I noted above, several times, that I knew that I was indulging in speculation, that it was an entirely subjective impression, and that my discussion with a certain other FReeper would have been more appropriate to a private discussion (because it is otherwise liable to be misunderstood).
I think that that pretty much exonerates me from any liability for these musings.
I explained that only yesterday I had binge-watched several interviews with him over an eight-year period, and - while I assuredly have no criticism of the essence of what he said - that I noticed a certain "Twilight Zone"-like similarity of all the interviews. If that doesn't "strike a chord" with you, and if you don't have a deeper explanation for it, then please ignore it.

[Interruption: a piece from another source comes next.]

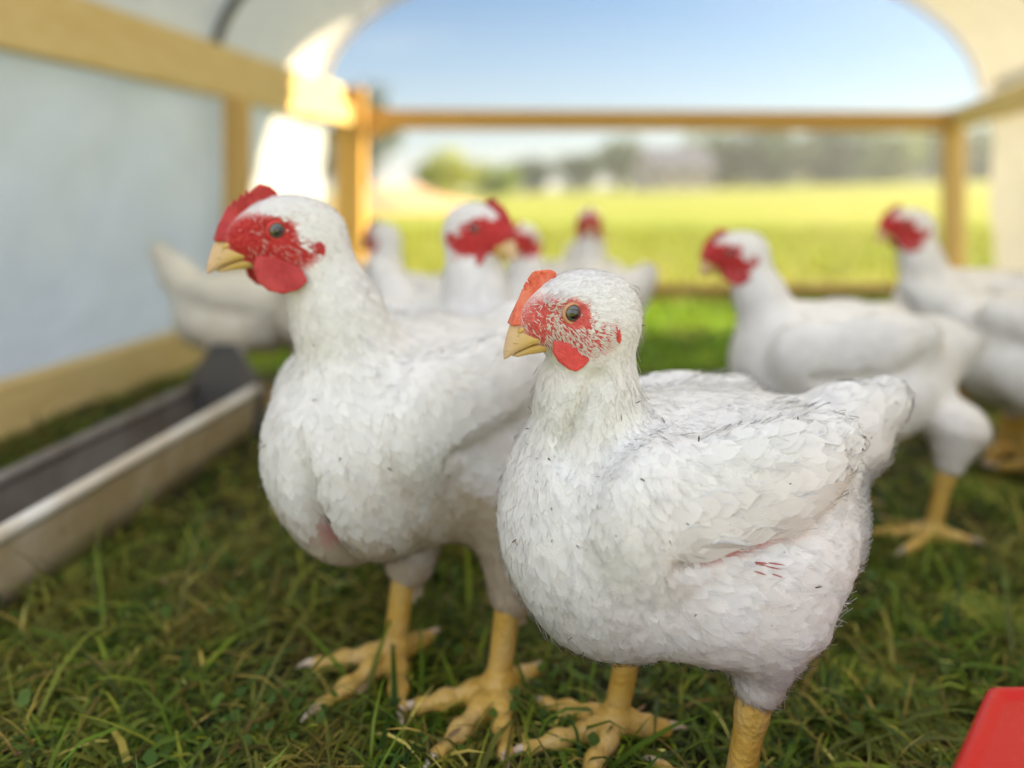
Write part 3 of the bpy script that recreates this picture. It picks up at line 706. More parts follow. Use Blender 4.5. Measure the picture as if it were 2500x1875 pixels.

There is no hidden resentment here, and no secret agenda on my part.
Regards,
I suspected something like that. But I never open links.
Regards,
It certainly isn’t a common usage, but neither was “bigly”. Had never heard that one before Pres. Trump used it.
Was not trying to "take away" anything from Mamet or diminish him. Just pointing out to a certain fellow FReeper that for someone who has had countless interactions with people of that ilk ("good" Germans), it is a rather pedestrian observation, so does not especially impress me.
How many times do I have to explain that all of my comments should be preceded - in thought - by a "for what it's worth?"
Not holding myself up as a Gold Standard - just explaining why I'm not esp. impressed by that particular observation.
Never claimed that my "stories" were of better literary quality than Mamet's.
The only "criticism" - if that's the proper word for it - of Mamet I have is the observation that, in three interviews with three very different interviewers over an 8-year period, he essentially "rehashed" the same old stories, anecdotes, aphorisms, and jokes. I got the SUBJECTIVE impression that that was not his conscious intention. So I posited that he might be trapped in some sort of weird mental loop. I invited anyone with a differing opinion or a better explanation to disabuse me of that impression.
That "humble" and "circumspect" enough for you?
Regards,
I regret not reading your subsequent posts before scolding you. Be well and be blessed, alexander_busek!